Humankind İnceleme (Nyxera)
I don't play 4x games in general. I haven't played any of the Civilization games, and I probably never will. However, when I got this game, I began to understand the appeal. A lot of people seemed to have issues with it when it was first released, but I never really did. Humankind started pretty good and decently interesting, and by now I'd consider it very good and downright enthralling.
Things I consider very cool:
The Age/Culture system is great. If you get hung up on the historical possibility of one culture growing into a completely unrelated culture, you may have a worse time, but as far as I'm concerned it's cool and fun.
The developers seem to be constantly bringing out new stuff, fixes, improvements, and so on. It's not always a hit, but in my opinion just being as dedicated as they are is a positive.
The game looks great. The UI is good, the symbology is clear and easy to learn, and there's plenty of fun little details in each hex if you look for them, many of which will change over the Ages.
Being able to build custom AI personas with behaviours and perks that you unlock by completing achievements is a very cool idea. Some of them can be VERY distinct, and it almost feels like a shame that the devs didn't think of making some of these archetypes themselves... But they do have plenty of different personas in the game, so that's probably not fair.
Things I consider mixed:
Every culture has an affinity to one of the pillars of the game. Agrarian, militarist, expansionist, etc. Playing in line with your culture's affinity grants extra fame, which is cool. Each of the affinities has a special ability which is on a cooldown (that varies depending on game speed). This is also cool, theoretically. Practically, however, a couple of the abilities are almost never worth using, a couple of them are decent, and a couple of them are so much better than the rest that it really doesn't quite feel fair.
Speaking of fairness, while the AI serves its purpose, and some of them can even become distinct over the course of several games in which you see them... It's not top of the line, by any means. Rather than actually improving the AI, increasing difficulty past a certain point just gives them increasing bonuses when they fall behind. As a result, it can very much feel like the AI just cheats, rather than being well programmed.

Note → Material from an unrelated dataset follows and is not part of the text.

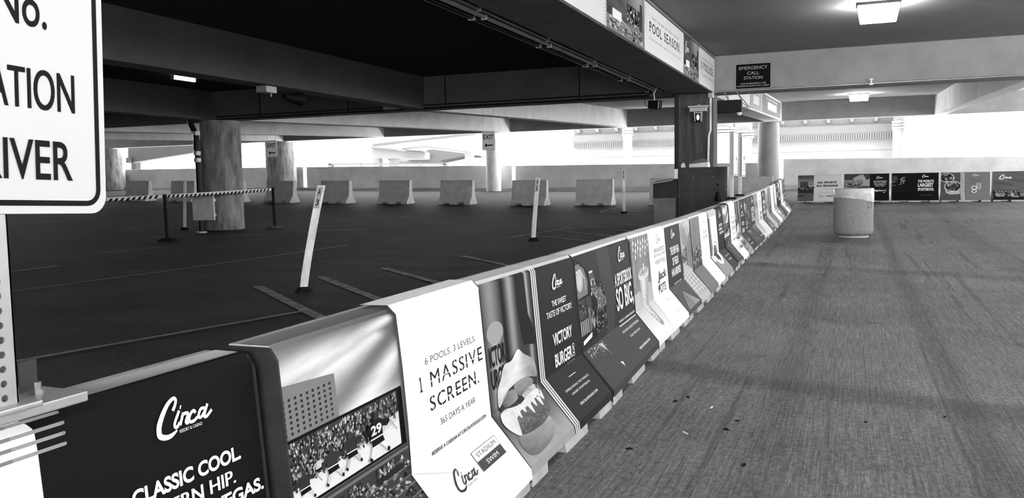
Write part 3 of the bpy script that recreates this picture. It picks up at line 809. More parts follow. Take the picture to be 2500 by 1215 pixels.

The game has challenges, which were released over the years and unlock sigil customization and a few AI personas. The challenges themselves are fine. Some of them essentially require you to do things that no player would ever naturally do, but that's not so bad. The problem comes from the fact that when I launch Humankind, it's basically a coinflip whether or not these challenges will actually be available - and if the challenges aren't, the rewards from ones you've completed aren't either. I looked around a little and saw that this might be because the game thinks I have mods... Which I don't, and so I can only consider it a problem.
Multiplayer in Humankind is a ton of fun! It enhances the game immensely, even if you play almost exclusively with the godforsaken human-shaped offspring of a tortoise and a sloth and a 4 hour game takes the whole day! However... connection issues seem to be common, certain mechanics don't quite seem to work right (in particular my friend reports that the Bribe mechanic doesn't seem to work at all for him when he's playing with me), and if you're friendly with another human player, the AI tends to get steamrolled even worse than usual.
Things I think are pretty much just bad:
The balancing is pretty much fucked. Culture, technologies, civics, and religion ALL have routes by which you can wildly outpace and outmatch the rest of the game. Especially rough is if you play with the "New World" setting, leading to the first person to make it to the new world and start colonizing gaining a massive advantage. The fact that the Phoenicians can theoretically do this in the FIRST Age (discounting neolithic) is wildly unfair.
Now... The balancing being fucked is technically bad... But at the same time, I can't deny that it's a LOT of fun to make use of the extremely broken stuff available. Steamrolling AIs is a lot of fun, and steamrolling friends who are not quite as in tune with the busted shit or who are too honourable to use it can be too. However, for any game where multiplayer is a serious consideration, it is obviously a problem. If it were up to me, I'd adjust things up so that EVERYTHING feels equally insane instead of adjusting things down so that nothing does... but it does need adjusting, probably. In the meantime, though, it's a ton of fun anyways, and definitely invokes the feeling of "one more turn" that I hear used to be endemic to Civilization before they started badly copying their competition.